With the summer glut of tomatoes, some market gardeners have sought even higher value crops for their hoop houses and turned to fresh ginger and turmeric as an option.  Others simply try to find ways to produce crops at a time when they are not otherwise available locally.  Eliot Coleman pioneered winter mini-carrots – baby carrots grown to winter over and acquire the intense sweetness of carrots subjected to really cold weather.

The Larger Farm

Finally, it would be misleading to imagine that the market gardens that provide the cash for a micro-farm stand alone.  At a minimum the compost that sustains soils subject to this sort of intensive production has to come from somewhere.  While some farmers enjoy reliable sources of good compost, many of us do not.  We have to make our own, and that requires organic matter beyond the kitchen wastes that suburbanites use as the basis for their backyard compost efforts.  The larger farm can provide the raw materials, whether as an intentionally grown “compost crop” such as those John Jeavons recommends, or in the form of spent hay and manure from the barn.  To the extent market gardeners can draw upon these resources, they save money spent on commercial compose or the money and time that would go into sourcing raw materials.

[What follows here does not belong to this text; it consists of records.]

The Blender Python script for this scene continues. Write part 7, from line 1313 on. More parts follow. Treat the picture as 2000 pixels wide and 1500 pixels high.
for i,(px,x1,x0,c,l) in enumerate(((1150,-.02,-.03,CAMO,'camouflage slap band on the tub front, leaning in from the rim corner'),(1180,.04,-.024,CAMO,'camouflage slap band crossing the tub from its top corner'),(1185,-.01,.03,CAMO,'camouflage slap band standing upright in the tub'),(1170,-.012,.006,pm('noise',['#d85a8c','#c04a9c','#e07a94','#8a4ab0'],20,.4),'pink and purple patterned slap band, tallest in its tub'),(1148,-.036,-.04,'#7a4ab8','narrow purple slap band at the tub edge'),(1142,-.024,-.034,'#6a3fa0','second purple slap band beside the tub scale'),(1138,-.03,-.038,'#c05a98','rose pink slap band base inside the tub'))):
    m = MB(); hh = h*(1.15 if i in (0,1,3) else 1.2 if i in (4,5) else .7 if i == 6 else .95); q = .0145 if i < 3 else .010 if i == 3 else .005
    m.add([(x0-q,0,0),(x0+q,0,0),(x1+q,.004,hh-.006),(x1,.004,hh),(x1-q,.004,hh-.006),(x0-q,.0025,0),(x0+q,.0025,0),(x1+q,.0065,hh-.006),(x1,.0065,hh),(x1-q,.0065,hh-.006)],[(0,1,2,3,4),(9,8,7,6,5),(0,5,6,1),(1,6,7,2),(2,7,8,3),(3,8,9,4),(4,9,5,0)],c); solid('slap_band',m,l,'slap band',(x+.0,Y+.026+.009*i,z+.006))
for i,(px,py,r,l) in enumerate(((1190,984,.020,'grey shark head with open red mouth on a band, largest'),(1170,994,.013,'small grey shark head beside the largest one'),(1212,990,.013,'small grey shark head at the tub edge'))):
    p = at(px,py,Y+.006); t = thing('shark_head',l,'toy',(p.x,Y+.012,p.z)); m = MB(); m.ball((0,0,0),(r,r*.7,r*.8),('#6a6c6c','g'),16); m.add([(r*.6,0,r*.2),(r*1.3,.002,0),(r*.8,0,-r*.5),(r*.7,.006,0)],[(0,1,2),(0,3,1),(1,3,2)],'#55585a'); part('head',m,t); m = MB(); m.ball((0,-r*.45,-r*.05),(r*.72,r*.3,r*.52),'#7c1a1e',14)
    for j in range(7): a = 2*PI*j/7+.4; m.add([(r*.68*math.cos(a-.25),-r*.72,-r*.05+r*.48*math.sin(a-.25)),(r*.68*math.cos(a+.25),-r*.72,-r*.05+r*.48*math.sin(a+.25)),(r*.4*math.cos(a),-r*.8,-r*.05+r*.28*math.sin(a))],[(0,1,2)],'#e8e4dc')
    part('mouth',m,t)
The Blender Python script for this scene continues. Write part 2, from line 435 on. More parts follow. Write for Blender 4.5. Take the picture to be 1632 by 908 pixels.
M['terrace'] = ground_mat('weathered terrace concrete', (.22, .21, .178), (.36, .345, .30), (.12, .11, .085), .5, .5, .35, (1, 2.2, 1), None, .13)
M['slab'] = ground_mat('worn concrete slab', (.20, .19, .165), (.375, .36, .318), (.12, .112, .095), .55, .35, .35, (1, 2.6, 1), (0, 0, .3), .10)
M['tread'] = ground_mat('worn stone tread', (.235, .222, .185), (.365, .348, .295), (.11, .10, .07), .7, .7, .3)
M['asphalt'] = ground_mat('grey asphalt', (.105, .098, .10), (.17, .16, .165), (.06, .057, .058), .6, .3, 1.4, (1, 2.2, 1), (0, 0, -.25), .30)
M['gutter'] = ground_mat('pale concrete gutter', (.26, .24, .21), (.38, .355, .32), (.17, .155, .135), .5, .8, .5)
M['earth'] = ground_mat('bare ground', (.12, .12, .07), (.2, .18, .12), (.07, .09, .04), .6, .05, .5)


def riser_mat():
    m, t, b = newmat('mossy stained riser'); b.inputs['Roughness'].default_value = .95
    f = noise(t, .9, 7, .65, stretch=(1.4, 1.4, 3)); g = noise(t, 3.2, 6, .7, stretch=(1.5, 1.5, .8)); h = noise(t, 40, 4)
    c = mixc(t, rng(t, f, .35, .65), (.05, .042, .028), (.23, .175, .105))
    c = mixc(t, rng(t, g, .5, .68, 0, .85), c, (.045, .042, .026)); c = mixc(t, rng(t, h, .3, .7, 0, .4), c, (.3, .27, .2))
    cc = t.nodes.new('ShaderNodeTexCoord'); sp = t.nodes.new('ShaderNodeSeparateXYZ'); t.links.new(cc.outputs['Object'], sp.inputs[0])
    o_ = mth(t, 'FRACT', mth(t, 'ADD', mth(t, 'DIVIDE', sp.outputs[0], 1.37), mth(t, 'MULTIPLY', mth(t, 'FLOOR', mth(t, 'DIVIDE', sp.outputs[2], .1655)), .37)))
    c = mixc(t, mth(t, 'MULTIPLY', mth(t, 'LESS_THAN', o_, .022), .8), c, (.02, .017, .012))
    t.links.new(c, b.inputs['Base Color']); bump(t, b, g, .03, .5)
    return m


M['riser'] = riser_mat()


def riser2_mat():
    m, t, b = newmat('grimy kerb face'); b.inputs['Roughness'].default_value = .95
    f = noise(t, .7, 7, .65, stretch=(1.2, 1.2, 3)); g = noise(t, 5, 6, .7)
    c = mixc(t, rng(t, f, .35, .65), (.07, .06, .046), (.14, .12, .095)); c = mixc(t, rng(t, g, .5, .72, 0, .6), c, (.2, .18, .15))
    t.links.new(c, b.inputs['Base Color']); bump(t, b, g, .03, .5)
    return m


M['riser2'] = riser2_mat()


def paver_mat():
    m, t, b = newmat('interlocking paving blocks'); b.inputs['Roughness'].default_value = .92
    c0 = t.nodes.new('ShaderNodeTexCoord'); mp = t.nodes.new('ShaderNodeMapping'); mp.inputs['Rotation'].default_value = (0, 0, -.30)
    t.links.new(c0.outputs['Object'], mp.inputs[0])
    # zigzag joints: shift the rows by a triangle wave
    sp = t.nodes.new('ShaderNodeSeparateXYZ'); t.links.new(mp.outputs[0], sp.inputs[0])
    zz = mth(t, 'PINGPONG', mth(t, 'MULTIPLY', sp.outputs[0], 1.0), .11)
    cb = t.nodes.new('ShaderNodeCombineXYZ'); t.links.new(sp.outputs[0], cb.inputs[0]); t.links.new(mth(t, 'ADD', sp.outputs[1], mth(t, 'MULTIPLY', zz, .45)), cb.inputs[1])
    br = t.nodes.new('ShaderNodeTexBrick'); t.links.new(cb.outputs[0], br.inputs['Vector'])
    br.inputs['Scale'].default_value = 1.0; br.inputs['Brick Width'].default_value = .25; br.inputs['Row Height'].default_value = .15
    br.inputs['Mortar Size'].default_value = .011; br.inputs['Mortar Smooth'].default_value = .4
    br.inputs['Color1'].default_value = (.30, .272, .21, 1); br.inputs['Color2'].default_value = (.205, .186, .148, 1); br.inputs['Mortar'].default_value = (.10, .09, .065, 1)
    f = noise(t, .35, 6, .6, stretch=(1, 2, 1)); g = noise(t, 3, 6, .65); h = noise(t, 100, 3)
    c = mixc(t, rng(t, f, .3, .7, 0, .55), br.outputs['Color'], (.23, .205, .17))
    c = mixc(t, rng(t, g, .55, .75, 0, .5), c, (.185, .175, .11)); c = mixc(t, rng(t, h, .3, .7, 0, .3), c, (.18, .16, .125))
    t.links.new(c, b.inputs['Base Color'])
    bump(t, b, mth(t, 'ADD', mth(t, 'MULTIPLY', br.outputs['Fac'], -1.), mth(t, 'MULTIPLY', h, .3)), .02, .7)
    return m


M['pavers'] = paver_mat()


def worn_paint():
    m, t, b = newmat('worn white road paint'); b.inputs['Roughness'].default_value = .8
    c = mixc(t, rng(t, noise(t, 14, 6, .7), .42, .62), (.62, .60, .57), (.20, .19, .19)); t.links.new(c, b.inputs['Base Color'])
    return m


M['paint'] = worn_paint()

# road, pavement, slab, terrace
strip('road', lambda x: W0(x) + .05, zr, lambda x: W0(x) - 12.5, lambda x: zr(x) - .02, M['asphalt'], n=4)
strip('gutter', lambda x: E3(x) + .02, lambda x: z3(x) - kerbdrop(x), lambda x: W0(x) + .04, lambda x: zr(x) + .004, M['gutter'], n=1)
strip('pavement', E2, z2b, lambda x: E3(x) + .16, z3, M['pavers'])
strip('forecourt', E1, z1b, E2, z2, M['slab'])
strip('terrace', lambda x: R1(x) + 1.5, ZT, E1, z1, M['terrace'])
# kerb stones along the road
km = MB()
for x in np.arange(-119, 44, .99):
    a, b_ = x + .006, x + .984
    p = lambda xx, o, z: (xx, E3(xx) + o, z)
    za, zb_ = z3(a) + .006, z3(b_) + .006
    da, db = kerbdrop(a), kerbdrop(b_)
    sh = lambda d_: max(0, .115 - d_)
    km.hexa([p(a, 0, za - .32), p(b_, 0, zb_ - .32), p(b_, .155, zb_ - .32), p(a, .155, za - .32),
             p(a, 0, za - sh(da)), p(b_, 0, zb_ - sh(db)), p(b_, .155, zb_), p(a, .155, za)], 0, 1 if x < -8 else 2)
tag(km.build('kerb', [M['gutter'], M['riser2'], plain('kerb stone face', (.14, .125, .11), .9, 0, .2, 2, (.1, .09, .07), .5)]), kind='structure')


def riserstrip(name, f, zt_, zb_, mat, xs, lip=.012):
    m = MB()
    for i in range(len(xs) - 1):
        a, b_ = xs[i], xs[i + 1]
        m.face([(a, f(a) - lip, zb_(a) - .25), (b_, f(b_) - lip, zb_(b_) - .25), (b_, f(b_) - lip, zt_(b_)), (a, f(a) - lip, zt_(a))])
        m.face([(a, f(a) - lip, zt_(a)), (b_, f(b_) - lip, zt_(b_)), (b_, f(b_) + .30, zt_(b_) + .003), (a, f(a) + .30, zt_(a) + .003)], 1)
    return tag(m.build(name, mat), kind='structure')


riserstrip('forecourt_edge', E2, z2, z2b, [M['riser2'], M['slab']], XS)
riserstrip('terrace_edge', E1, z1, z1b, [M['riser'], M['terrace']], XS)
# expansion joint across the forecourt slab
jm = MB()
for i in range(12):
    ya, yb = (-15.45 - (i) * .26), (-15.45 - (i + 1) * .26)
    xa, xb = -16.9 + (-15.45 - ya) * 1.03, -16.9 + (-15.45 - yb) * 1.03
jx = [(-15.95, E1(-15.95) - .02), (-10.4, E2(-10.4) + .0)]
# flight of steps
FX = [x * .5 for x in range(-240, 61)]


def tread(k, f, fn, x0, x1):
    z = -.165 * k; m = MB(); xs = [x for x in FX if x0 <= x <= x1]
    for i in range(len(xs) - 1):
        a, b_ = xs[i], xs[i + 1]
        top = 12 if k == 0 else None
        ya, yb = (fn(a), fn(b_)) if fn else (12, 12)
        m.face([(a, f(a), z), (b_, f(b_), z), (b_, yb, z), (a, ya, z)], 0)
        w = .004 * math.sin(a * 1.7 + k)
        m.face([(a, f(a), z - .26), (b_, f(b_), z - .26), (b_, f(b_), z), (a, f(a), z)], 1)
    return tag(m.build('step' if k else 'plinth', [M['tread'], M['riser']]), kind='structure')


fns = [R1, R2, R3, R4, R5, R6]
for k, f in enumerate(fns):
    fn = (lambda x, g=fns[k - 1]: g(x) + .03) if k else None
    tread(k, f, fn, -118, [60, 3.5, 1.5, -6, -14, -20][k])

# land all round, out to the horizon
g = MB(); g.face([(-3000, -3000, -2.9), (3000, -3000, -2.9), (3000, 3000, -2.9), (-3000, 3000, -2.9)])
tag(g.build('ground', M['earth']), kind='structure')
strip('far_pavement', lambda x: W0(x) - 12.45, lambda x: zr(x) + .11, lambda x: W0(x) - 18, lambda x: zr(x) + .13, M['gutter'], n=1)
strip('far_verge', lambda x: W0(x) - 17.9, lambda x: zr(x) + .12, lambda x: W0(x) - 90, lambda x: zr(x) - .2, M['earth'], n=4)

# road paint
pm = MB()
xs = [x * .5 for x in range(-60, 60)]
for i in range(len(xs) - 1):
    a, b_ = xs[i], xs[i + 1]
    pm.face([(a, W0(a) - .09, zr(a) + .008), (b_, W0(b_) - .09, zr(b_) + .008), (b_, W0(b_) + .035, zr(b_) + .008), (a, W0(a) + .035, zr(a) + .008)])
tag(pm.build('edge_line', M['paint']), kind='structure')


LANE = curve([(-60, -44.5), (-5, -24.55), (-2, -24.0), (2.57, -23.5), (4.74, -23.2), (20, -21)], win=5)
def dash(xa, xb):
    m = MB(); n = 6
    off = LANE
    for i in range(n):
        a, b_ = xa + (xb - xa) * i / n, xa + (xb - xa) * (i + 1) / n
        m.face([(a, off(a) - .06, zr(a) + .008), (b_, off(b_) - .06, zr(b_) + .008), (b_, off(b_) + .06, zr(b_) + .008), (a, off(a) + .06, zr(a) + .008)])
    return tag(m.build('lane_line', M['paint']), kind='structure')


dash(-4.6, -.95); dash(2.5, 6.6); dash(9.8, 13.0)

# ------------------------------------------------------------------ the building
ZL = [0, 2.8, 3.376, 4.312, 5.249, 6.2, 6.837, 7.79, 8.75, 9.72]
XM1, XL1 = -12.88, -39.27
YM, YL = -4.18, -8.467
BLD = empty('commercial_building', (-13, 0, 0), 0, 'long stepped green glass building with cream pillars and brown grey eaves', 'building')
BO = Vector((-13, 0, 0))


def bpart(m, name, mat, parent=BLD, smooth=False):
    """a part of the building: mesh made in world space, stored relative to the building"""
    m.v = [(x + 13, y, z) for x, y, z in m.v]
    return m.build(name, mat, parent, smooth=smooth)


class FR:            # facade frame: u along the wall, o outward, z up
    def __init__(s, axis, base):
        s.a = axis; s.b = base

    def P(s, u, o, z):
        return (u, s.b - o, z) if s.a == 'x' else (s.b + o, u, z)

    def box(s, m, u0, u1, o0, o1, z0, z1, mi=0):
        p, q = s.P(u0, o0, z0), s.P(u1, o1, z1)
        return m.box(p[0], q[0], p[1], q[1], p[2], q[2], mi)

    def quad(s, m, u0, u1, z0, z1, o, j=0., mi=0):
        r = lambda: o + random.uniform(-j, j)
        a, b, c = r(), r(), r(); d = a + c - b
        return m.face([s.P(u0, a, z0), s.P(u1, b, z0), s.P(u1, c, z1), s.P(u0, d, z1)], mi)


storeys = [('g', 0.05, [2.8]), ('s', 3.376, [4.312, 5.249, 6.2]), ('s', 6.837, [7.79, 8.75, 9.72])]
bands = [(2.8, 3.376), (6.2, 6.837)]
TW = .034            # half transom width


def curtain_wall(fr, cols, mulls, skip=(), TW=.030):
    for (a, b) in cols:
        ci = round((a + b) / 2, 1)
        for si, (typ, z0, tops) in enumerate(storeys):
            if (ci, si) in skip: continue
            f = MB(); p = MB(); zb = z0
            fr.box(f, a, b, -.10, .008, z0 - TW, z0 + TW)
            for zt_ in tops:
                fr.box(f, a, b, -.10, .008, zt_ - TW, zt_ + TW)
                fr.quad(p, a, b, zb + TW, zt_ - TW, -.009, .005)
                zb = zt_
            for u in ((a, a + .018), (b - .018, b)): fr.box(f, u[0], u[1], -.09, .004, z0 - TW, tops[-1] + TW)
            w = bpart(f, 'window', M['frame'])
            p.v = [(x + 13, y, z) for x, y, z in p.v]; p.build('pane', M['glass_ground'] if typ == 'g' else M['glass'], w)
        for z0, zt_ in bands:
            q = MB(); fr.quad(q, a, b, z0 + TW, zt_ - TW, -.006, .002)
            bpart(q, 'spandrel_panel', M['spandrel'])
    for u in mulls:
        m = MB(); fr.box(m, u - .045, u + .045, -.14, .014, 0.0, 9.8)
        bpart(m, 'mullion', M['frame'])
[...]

Perrine and Charles Hervé-Gruyer go further, emphasizing that the market garden is just the beginning of a diversified farm that provides a gracious living to farm family and workers.  Their vision is founded in permaculture and agroecology:

“The intensification of market crops allows the agricultural space to be freed up for other uses: meadow-orchard, small animal-raising, forest garden, fruiting hedges, berries, ponds… In the same amount of area (on the order of 1 to 2 hectares [2.5 to 5 acres]) occupied by a conventional approach to diversified market-gardening, the farm can offer a greater diversity of production, better autonomy in organic matter, increased biodiversity, as well as a probably more pleasant way of life.”